Diary Of A Busker Day 684

Diary Of A Busker Day 684 Saturday January 24th 2015 Winchester (1. Opposite Vodafone, Time: 3:17-3:37pm, 2. Opposite Oxfam, Time: 3:43-5:15pm).

The amplified rockabilly trio – I forgot the name – were set up at The Butter Cross, and although I couldn’t really hear them at Pavilion on the other side of the alleyway, I carried on down to Vodafone. There was the paintball kiosk opposite, and a couple of feet from where I was setting up, a girl, or woman rather – early 20’s – holding an orange bucket, bigger than mine and not a pumpkin one, collecting for something, which going by what was on her t-shirt, was called something or other – her hood was covering up the first word – Sense Foundation. Under two hand prints it said ‘Leave your hand print on the world’.

Now, I thought she’d turn around at some point during my setting up, see me setting up and move away a bit, but she didn’t. In fact, she never even turned around until I was about to start up, then she said ‘Excuse me sir, but you’re not supposed to set up, collecting, less than twenty feet from someone else’. (The bloody cheek!) So I said ‘Who said that?’ ‘It’s a rule from the council’. ‘Well I’ve never heard of that before (true)…well, I’m all set up, I can’t go anywhere (I could have) – this is where I usually set up. Surely you can go…over there (pointing over the road)’. ‘Well, YOU can (bloody cheek!), I’ve been here all day’, she said, to which I, starting to feel my blood boil, replied ‘Well, it’s about time you went somewhere else’.

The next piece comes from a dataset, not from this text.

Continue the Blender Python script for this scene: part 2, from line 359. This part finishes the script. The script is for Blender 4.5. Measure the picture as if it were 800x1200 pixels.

And that was that. She resumed her natural position – with her back to me, I started Albatross, did a few more and she never turned again, for fifteen minutes, holding her bucket and me with mine on the ground three feet away. Then she was joined by another person of the same sex and age and she ignored me, too. Five minutes later, they left. But not before I got my camera from the bucket and took a photo: my view, with them two feet in front of me.

One of the paintball blokes who’d witnessed our disagreement was laughing. He was looking at me so I smiled as I think we had an understanding. I think he thought the girl was a bit odd. At one point, during the stand-off, he made an attempt to come to my aid, by indicating to the girl an outstretched arm, that she could go over and stand near him. But she’d obviously made up her mind: she was not going to move…or be moved! Anyway, if they hadn’t have left, I would have gone myself, as I’d done twenty minutes and got nothing. Loads of peopleoids about, of course.

So I bombed down the road and started up at Oxfam. Not long after that, the stroke lady, who I hadn’t seen in awhile, appeared in her wheelchair, pushed by her daughter or daughter-in-law. I carried on with Albatross, then said ‘Now I know what YOU like’ and went into Chinatown, My Chinatown, and, of course, there she was, smiling and trying to sing along. The daughter made to get some money out but I said not to.

Well, Chinatown’s now Song Of The Day because during it a foreign woman asked to buy a CD. I motioned to the stroke lady and said ‘OK, just a minute’. She understood and I carried on and finished the song. Then I showed her the old CD, that is, the one with Kirstin White’s painting of me on the cover. But I also showed her the new one which hasn’t got a cover yet. Doll’s doing one soon.

Anyway, this lady wanted both CDs! So I thought £8 each…£16. She gave me a £20 note and she got four pound coins back, from the bucket. It was worth coming into town just for that. I couldn’t believe it. After that, an Indian family donated and filmed my hands close up as I did The Third Man. After, I wrote The Third Man on the back of a card and gave it to him, in case he puts it on youtube.

I held out for an hour and a half before the cold got too much. In fact, it was the feet more than anything else. Just before I packed up a man asked for While My Guitar Gently Weeps – the one the god bloke usually asks for. So I did that, complete with mistakes. Before I did it, he mentioned something he thought I’d like: Good Dog, Happy Man by someone whose name he couldn’t remember. I said I’d look it up and I did and it’s a bit boring, I have to say.